Arte e Intelligenza Artificiale nella mostra di Andrés Pachón a Napoli
Nella personale allestita alla Shazar Gallery di Napoli Andrés Pachón ribalta una prospettiva ormai assodata. Mostrando procedure e risultati di un’Intelligenza Artificiale alle prese con un database di immagini create dall’uomo.
I lavori di Andrés Pachón (Madrid, 1985) si concentrano sulla costruzione della conoscenza attraverso la fotografia, coniugando trasversalmente storia, etnografia e tecnologia.
Class(h), la sua prima personale italiana, ne rivela la passione classificatoria, con grandi pannelli di piccole fotografie in successione da lui scelte e divise in categorie. Le immagini sono però, in questo caso, disvelamenti di un software, creazioni di un’Intelligenza Artificiale nutrita con un ampio dataset di fotografie dell’archivio della Public Library di New York.
IL LINGUAGGIO DI ANDRÉS PACHÓN
Se non c’è tecnica che sottintenda la fatica dell’imprecisione, così l’Intelligenza Artificiale fa i conti con l’ottimizzazione di ciò che vede e processa. Rielabora i soggetti forzandone le similitudini, cerca nella molteplicità delle informazioni le basi del realismo. Il software non deroga al piacere dell’invenzione producendo immagini oniriche e lisergiche e la certezza di categorie assolute è rotta da investigazioni atemporali. Le opere in mostra offrono allora visioni degne di bestiari fantastici. La fisiognomica di attori d’antan è smontata e ricostruita, vedute di città rivelano mondi inesplorati e lontanissimi. L’osservazione diventa esperienza conoscitiva, rivelazione dell’intrinseca molteplicità di ogni cluster e, con essa, della sua potenziale inesauribilità. La macchina, con le sue deformazioni e i suoi errori di interpretazione, dell’arte utilizza la visionarietà, dalla tecnologia mutua la riproducibilità.

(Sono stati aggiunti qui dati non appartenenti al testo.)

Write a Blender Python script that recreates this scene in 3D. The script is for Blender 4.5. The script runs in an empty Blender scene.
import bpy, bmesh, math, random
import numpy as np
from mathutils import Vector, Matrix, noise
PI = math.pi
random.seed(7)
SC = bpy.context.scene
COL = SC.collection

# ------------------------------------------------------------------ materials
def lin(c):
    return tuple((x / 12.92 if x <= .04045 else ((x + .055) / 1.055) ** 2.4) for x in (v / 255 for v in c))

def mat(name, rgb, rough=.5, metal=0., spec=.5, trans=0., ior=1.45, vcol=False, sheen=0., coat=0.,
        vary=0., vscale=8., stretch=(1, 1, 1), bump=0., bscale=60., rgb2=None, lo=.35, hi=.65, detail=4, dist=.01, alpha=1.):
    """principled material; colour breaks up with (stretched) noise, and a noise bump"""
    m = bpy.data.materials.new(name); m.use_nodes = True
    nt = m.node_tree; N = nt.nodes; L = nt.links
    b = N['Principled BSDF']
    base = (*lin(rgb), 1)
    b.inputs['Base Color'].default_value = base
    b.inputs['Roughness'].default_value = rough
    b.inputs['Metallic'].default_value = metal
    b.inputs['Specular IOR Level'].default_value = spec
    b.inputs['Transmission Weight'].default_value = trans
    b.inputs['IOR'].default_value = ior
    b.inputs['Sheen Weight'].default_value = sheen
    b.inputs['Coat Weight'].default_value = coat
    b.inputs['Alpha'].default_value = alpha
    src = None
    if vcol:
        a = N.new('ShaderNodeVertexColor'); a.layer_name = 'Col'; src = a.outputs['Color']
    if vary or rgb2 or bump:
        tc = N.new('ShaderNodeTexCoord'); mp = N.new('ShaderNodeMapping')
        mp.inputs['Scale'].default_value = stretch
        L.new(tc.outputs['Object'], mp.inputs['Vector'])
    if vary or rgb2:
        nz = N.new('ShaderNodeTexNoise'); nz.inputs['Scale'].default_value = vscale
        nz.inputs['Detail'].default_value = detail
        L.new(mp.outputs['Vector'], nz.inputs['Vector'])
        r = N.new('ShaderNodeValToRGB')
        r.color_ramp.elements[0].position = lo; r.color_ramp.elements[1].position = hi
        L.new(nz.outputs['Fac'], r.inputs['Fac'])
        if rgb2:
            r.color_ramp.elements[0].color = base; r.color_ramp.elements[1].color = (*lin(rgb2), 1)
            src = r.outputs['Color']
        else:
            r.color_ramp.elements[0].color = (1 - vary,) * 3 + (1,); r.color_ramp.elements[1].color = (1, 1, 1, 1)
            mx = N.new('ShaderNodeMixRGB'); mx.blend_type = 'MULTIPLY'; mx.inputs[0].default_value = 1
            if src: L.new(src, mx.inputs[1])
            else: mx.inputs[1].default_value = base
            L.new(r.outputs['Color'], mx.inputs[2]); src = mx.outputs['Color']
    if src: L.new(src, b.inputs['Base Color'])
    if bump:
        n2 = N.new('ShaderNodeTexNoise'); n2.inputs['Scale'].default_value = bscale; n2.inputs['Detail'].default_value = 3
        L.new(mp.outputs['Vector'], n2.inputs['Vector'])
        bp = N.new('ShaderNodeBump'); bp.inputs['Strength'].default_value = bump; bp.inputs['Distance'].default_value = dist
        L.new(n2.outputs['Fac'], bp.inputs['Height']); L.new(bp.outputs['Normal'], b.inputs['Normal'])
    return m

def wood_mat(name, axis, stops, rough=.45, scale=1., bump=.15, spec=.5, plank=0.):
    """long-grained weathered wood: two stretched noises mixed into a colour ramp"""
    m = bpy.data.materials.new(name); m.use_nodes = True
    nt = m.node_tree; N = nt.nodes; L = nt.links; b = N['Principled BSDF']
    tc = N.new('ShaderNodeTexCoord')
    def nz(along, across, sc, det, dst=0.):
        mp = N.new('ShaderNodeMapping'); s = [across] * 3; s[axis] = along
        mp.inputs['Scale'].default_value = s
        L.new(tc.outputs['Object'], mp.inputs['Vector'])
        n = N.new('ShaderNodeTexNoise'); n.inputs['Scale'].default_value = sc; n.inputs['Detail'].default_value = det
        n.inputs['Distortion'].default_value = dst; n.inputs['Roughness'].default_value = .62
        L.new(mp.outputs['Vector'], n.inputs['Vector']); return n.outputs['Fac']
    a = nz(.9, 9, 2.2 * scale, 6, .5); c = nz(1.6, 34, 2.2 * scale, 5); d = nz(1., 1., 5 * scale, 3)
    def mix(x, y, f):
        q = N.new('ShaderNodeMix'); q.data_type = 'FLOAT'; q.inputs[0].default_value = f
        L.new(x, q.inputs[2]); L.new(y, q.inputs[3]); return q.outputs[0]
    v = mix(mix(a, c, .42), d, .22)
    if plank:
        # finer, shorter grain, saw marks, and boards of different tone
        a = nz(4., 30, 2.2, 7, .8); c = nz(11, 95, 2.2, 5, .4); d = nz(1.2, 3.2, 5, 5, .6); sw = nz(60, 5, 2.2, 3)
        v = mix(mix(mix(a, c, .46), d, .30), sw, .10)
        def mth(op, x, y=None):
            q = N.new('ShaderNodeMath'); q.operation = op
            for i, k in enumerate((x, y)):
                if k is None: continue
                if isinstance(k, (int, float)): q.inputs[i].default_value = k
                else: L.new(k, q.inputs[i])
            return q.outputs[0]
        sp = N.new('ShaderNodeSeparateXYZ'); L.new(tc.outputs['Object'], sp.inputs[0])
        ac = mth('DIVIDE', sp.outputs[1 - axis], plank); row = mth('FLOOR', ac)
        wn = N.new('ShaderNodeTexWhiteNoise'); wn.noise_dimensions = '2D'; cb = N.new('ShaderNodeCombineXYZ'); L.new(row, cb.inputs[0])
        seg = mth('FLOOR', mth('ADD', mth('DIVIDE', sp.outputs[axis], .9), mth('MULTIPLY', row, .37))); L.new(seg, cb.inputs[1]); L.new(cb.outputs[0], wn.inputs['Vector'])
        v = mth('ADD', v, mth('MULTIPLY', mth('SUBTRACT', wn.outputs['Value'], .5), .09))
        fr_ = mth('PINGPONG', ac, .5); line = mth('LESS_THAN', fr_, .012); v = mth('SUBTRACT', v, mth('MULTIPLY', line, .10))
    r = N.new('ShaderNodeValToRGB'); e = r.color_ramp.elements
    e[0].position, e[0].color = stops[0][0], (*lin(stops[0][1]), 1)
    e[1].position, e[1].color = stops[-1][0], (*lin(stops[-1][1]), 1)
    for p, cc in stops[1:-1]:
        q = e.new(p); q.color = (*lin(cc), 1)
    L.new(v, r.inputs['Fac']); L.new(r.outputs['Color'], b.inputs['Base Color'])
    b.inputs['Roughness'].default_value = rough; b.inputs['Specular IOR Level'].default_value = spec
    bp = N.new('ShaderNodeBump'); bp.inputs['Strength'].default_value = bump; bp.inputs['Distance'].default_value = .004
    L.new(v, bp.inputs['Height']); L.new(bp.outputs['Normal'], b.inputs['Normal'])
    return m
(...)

LE IMPLICAZIONI ARTISTICHE DELLA AI
Quando nel 2018 il Ritratto di Edmond de Belamy, prima opera creata da un’Intelligenza Artificiale a essere messa sul mercato, fu battuto all’asta da Christie’s per 432.500 dollari, l’autorevolezza di tale processo creativo fu al centro di ampi dibattiti, con sottolineature frequenti del suo carattere sfuggente. Nella mostra napoletana di Pachón, una Scatola nera (videoinstallazione interattiva) è posta in ruolo di tramite fra artista-programmatore e pubblico, offrendo uno spunto diretto di riflessione. Il fruitore è libero di scandagliare l’archivio e visualizzare assonanze e forzature del pensiero sintetico. La scelta di parole chiave da ricercare determina un processo in cui comunicazione, percezione e creazione si integrano e alternano a colpi di mouse sincopati. Intelligenza Artificiale e collettiva, sensory remapping e critica su schermo.